Sugar giant Tongaat Hulett has received a temporary reprieve from liquidation after securing additional funding support, allowing operations to continue while a long-term rescue plan is explored.
The KwaZulu-Natal High Court has adjourned the company’s provisional liquidation application to 17 and 18 June 2026, following the conclusion of a key funding agreement aimed at stabilising the business in the short term.
At the centre of the development is an extended Post-Commencement Funding (PCF) facility, backed by the Industrial Development Corporation, which has been increased from R2.3 billion to R2.5 billion and extended until 30 June 2026.

Short-term relief amid ongoing uncertainty
The additional funding provides critical liquidity to support Tongaat Hulett’s day-to-day operations, including the payment of employee salaries and sugarcane growers, as well as essential maintenance work ahead of the next production season.
The adjournment of the liquidation proceedings was supported by key stakeholders, including business rescue practitioners (BRPs), the IDC, the Vision Consortium, and the South African Cane Growers Association.
Despite the reprieve, the company remains under significant financial pressure.

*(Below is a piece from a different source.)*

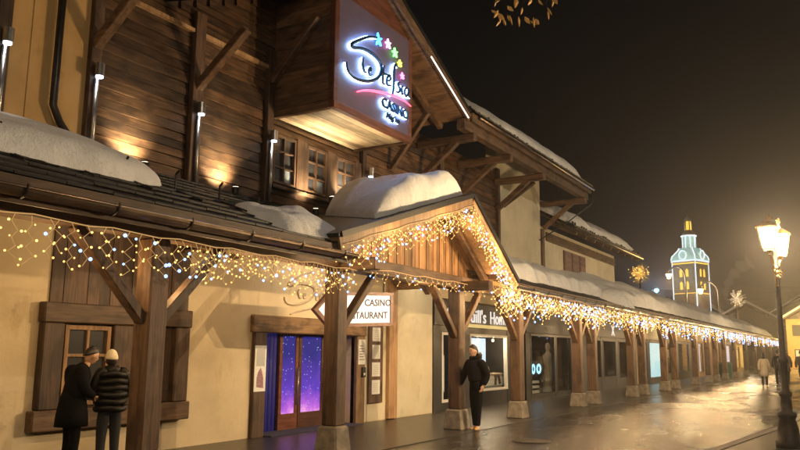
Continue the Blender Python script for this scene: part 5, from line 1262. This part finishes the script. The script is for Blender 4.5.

The BRPs had initially filed for provisional liquidation in February, citing a lack of reasonable prospects for a successful business rescue, as required under the Companies Act.
More time to secure a long-term solution
While the funding boost addresses immediate cash flow challenges, it does not resolve the company’s long-term future.
The postponement of court proceedings is expected to provide additional time for stakeholders to finalise a “concrete and implementable” transaction that could ultimately save the company from liquidation.
Such a deal would need to meet the objectives of business rescue, ensuring sustainability while balancing the interests of creditors, employees, and industry partners.
Economic and community impact
Tongaat Hulett plays a significant role in KwaZulu-Natal’s agricultural and manufacturing sectors, with thousands of jobs and livelihoods tied to its operations.
The continuation of operations, even temporarily, is seen as critical for workers, sugarcane farmers, and surrounding communities who depend on the company.
The coming weeks will be crucial as negotiations continue, with the June court date expected to determine whether the company can move forward with a viable rescue plan — or face liquidation.